The opinion of the court was delivered by

Harvey, J.:

This is an action upon an account stated. It was tried to a jury, which answered special questions and returned a general verdict for plaintiff. The defendants have appealed.

Defendants are partners engaged in the practice of law at Kansas City, Missouri. During the war one of them, Mr. Evans, was in the service and plaintiff was employed to assist in conducting the business. He began his employment April 7, 1919, and continued until March 1,1922. It is plaintiff’s claim that when he commenced work no definite salary was agreed upon, but that he was guaranteed as much as $100 per month salary and his business expenses. That later there was some talk that his salary would be raised to $150 per month but that the definite amount of his salary was never finally agreed upon until a few days after he quit the employment. That on March 12,1922, he and the defendant, Coggsburn, met, went over-the entire matter and agreed that his salary should be computed at $125 per month for the first nine months of his employment and at $135 for the remaining twenty-six months. That the amount he had been paid, taken from the books of the firm, was deducted from his total earnings and it was then agreed between them that there was a balance of $1,010.52 due plaintiff and that a memorandum of this computation and agreement was made by plaintiff and the defendant Coggsburn on that day. The memorandum was offered in evidence. Plaintiff further testified that since March 12 certain payments had been made, leaving a balance due him for which he *620sued. The testimony on behalf of the defendants was to the effect that plaintiff’s salary was to be $100 per month and business expenses and had never been increased. That plaintiff had been overpaid $393.63, which they sought to recover in a counter claim and. they denied that any settlement or account stated had been made March 12.

Upon this conflicting evidence the verdict returned by the jury must stand unless there is some trial error which requires a new trial. Without setting out the findings of the jury, it is sufficient to say that they are consistent with the general verdict for plaintiff.

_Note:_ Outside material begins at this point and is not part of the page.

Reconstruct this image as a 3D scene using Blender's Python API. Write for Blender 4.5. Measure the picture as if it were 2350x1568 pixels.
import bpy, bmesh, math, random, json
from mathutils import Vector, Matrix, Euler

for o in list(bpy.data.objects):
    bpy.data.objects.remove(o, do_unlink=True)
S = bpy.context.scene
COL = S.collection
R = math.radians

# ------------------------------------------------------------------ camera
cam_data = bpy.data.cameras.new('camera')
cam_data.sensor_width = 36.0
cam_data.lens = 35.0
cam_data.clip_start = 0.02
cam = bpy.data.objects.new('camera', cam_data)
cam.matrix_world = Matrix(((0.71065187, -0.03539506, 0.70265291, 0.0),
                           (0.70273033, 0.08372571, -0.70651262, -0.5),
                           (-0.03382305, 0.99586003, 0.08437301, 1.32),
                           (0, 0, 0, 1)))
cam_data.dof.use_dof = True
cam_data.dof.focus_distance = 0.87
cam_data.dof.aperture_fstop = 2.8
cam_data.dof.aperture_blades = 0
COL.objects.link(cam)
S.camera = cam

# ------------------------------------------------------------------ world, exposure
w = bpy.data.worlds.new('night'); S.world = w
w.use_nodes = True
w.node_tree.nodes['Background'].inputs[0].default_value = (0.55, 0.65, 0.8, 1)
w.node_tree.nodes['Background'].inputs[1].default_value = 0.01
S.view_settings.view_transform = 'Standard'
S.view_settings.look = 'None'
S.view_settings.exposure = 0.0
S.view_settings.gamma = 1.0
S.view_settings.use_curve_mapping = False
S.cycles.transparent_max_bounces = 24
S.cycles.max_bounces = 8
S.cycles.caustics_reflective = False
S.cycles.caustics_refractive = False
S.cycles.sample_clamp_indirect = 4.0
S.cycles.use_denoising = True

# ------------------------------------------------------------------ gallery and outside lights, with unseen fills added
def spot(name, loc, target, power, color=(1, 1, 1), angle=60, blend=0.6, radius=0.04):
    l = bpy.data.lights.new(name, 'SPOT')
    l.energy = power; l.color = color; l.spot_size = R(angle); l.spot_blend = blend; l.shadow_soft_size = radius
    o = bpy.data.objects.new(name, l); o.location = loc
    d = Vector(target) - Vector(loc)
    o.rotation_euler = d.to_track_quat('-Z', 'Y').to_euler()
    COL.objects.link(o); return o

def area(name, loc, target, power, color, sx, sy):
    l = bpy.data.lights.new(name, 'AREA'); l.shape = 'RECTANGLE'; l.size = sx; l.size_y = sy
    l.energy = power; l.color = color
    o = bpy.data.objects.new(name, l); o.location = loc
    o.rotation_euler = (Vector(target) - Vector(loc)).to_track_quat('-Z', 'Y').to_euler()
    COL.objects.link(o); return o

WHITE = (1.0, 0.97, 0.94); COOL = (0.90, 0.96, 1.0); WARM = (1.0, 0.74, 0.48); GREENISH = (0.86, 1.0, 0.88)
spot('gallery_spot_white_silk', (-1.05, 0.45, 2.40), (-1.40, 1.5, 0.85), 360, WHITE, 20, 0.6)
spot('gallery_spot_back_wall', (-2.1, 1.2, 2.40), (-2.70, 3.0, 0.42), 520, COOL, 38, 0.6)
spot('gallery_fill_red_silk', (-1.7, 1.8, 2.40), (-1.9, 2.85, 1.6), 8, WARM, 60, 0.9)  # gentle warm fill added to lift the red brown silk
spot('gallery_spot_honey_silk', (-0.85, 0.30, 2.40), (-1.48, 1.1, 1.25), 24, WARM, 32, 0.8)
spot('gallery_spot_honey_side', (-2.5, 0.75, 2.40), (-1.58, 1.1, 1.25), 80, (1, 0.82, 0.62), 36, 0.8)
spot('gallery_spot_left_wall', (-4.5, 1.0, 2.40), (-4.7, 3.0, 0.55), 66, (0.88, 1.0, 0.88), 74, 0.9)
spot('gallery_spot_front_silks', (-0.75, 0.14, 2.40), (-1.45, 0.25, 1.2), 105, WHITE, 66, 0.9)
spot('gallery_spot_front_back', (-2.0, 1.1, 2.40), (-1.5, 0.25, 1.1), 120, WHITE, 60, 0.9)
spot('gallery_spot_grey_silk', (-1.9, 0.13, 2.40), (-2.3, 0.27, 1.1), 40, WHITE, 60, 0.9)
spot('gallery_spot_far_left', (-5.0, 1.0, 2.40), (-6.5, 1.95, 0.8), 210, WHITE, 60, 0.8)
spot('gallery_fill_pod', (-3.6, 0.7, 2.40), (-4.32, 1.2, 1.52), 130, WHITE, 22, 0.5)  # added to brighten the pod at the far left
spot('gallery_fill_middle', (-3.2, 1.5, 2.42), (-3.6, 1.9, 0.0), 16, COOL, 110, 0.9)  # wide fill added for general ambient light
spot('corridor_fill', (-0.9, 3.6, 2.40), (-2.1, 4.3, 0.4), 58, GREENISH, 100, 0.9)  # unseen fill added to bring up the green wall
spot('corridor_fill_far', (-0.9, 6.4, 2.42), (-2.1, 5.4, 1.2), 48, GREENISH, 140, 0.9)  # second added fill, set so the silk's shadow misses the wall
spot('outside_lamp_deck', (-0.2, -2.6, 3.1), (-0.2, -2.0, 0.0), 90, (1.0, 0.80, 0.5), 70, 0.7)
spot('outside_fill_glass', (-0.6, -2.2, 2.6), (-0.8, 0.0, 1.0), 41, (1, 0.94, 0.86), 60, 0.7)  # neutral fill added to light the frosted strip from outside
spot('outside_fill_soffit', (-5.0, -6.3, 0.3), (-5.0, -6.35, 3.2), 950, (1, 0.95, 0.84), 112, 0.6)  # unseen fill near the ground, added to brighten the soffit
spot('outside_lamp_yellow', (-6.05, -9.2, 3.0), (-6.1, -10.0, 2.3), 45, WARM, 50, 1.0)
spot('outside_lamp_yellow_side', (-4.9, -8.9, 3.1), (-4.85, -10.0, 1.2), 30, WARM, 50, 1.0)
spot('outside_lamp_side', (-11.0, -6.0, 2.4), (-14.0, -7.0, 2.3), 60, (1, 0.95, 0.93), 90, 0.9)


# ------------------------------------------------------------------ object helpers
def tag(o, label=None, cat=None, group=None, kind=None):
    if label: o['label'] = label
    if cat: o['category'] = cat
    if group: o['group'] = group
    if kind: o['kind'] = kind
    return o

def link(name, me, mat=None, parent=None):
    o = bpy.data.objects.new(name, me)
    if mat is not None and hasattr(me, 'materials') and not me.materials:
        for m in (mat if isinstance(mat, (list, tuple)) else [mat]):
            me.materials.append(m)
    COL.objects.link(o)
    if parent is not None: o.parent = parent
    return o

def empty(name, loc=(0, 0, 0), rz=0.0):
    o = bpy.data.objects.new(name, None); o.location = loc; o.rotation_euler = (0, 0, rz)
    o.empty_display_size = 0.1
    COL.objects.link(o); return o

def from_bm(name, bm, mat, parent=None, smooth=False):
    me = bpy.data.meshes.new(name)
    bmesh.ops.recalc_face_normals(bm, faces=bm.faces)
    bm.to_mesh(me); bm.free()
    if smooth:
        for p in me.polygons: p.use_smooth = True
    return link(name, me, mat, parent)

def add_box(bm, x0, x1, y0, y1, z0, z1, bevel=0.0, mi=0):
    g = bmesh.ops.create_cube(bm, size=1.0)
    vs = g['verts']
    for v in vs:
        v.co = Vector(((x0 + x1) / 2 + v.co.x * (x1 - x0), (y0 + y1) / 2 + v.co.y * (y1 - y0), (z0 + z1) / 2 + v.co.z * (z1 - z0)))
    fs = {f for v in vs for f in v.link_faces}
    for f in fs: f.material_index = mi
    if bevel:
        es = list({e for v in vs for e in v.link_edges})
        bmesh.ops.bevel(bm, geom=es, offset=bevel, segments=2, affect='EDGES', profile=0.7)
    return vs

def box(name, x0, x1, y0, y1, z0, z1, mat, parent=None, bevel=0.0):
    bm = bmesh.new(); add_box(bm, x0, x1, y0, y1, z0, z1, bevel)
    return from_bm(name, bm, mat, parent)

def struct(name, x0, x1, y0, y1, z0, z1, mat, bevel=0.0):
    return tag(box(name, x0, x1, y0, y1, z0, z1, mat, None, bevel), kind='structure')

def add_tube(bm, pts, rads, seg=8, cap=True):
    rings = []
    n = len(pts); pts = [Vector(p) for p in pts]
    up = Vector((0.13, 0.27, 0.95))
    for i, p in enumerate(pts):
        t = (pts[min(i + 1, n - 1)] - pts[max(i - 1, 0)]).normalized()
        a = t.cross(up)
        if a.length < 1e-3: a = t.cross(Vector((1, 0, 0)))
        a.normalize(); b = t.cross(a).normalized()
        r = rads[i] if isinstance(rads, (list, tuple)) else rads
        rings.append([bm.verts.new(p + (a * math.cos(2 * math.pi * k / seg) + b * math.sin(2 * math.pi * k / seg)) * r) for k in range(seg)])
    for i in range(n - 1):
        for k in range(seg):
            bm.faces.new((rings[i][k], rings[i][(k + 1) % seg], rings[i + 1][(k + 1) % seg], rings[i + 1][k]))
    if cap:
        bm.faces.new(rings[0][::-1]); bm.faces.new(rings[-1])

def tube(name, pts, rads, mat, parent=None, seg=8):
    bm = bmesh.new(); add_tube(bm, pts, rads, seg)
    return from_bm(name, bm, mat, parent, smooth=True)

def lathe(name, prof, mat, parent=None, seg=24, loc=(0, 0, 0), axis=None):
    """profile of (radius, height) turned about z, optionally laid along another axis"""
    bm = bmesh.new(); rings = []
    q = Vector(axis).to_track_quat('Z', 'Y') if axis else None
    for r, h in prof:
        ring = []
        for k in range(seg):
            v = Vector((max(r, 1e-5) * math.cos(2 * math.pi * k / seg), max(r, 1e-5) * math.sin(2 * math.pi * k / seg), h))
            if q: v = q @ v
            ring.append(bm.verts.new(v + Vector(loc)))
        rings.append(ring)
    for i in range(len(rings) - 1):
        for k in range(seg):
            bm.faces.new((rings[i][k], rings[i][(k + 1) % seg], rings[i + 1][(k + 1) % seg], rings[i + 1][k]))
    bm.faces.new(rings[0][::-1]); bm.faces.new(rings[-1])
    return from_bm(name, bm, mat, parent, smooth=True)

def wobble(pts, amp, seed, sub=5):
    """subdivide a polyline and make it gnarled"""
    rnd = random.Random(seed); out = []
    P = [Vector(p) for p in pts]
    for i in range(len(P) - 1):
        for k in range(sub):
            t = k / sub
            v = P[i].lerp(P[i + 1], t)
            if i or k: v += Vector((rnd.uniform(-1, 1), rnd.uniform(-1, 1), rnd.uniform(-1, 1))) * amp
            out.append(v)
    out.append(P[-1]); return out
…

Appellants complain of the admission in evidence of the memorandum which plaintiff claims was made by him and the defendant Coggsburn March 12, and contends that it was self-serving. There is no merit to this contention. Its value or lack of value depends upon the veracity or lack of veracity of the plaintiff and defendant and that was a question for the jury.

The plaintiff kept the books of the firm while in their employ. ■ On cross-examination plaintiff was handed the books which he stated had not been in his possession for a year and asked if all the entries were in his handwriting, what changes, if any, had been made in it and if it showed certain items. He stated that he could tell if he had time to look through it. The court declined to stop the trial to give the witness time to examine the books, directed that he be permitted to examine them at the noon hour, and stated that defendants v/ould be permitted to cross-examine him about the books later. This was done. Appellants complain that they were forced into presenting their defense before being permitted to complete their cross-examination of plaintiff. This is a matter that was within the sound discretion of the court, no prejudice appears to have resulted therefrom, and it does not constitute error.

Complaint is made generally of the instructions, but no specific error is pointed out. We have examined those set out in the abstract and find nothing materially wrong with them.

Defendants requested that certain special questions be submitted to the jury. Two of them were marked “refused.” Appellants complain of the refusal of the court to submit these questions. Because of some controversy as to just what was done, we sent for the original files. These show that though two of the questions were marked “refused,” all of them were in fact submitted to the jury and all of *621them were answered by the jury. Hence, there can be no error predicated upon the court’s refusal to submit the two questions.

Finding no error in the record the judgment of the court below is affirmed.